Although no official tally is kept of the number of temporary teachers, they clearly constitute a sizeable group making important contributions to the education of rural children in western China.

 

Song Manlin, director of Guyuan City's teaching and research division, said, "Compared with permanent teachers, the irregulars are paid much less and have very few chances for continuing education, which puts them in a more disadvantageous position."

 

Brain drain in rural areas

 

A mass migration of rural teachers to the cities is a significant reason for the serious shortage seen in recent years. A survey shows that working in cities has become a common objective of many rural teachers from the country's impoverished western regions, leading to overstaffed urban schools and understaffed rural ones.

 

As an ancient saying goes, when the city gate catches fire, the fish in the moat are made victims.
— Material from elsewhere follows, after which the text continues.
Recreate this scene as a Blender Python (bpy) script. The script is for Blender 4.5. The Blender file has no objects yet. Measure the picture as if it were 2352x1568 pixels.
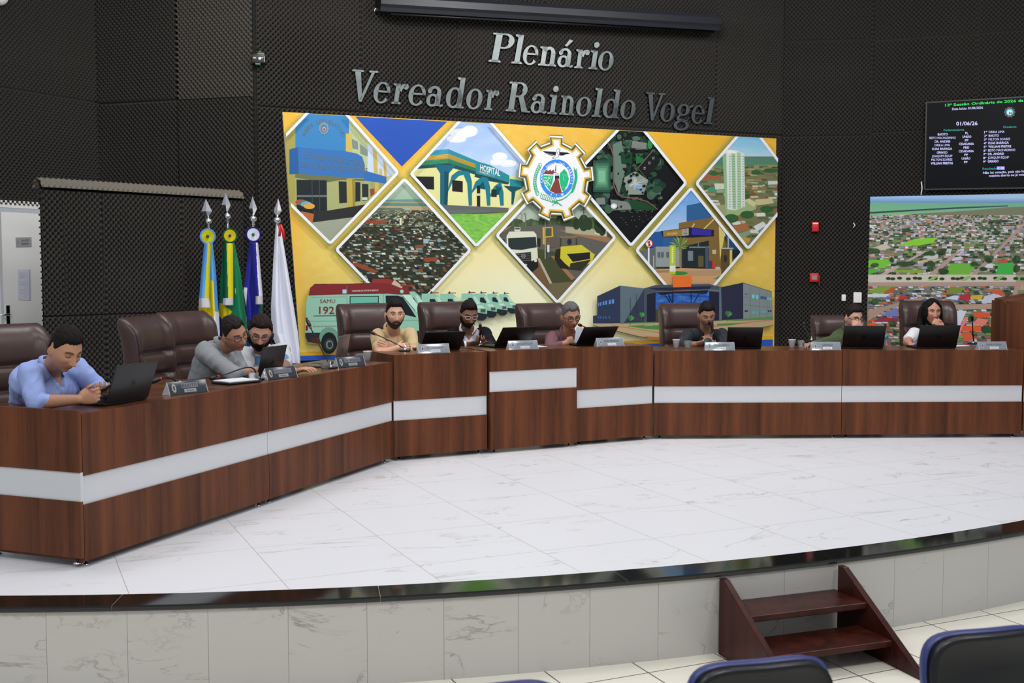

The faculty brain drain has led a number of rural students to leave school.

 

A way out

 

Answering the call of the country, in recent years college students and teachers from eastern and southeastern China have traveled to the west to help.

 

The Ningxia Department of Education reports that its southern mountainous area has long been troubled by a paucity of teachers. In Guyuan City alone, a total 2,000 teaching positions need to be filled urgently.

 

Each year nearly 1,000 teachers have gone there to help. They have brought with them new teaching philosophies and methodologies and given strong impetus to enhancing local teachers' professional skills.

 

The Ministry of Education and the Communist Youth League Central Committee jointly introduced a volunteer program in 2003, encouraging college students to teach in the west.

 

The first year of the program saw a total of 6,000 volunteers going to 191 poverty-stricken counties to work for one or two years in such sectors as education, public health and agricultural technology. Last year the total number of volunteers reached 10,000, 6,000 of whom were new recruits. The program brought glad tidings to the west's rural education.

 

The volunteers are good news for rural education in western China, but experts point out that the short terms of their tours may not be utilizing their value to the fullest.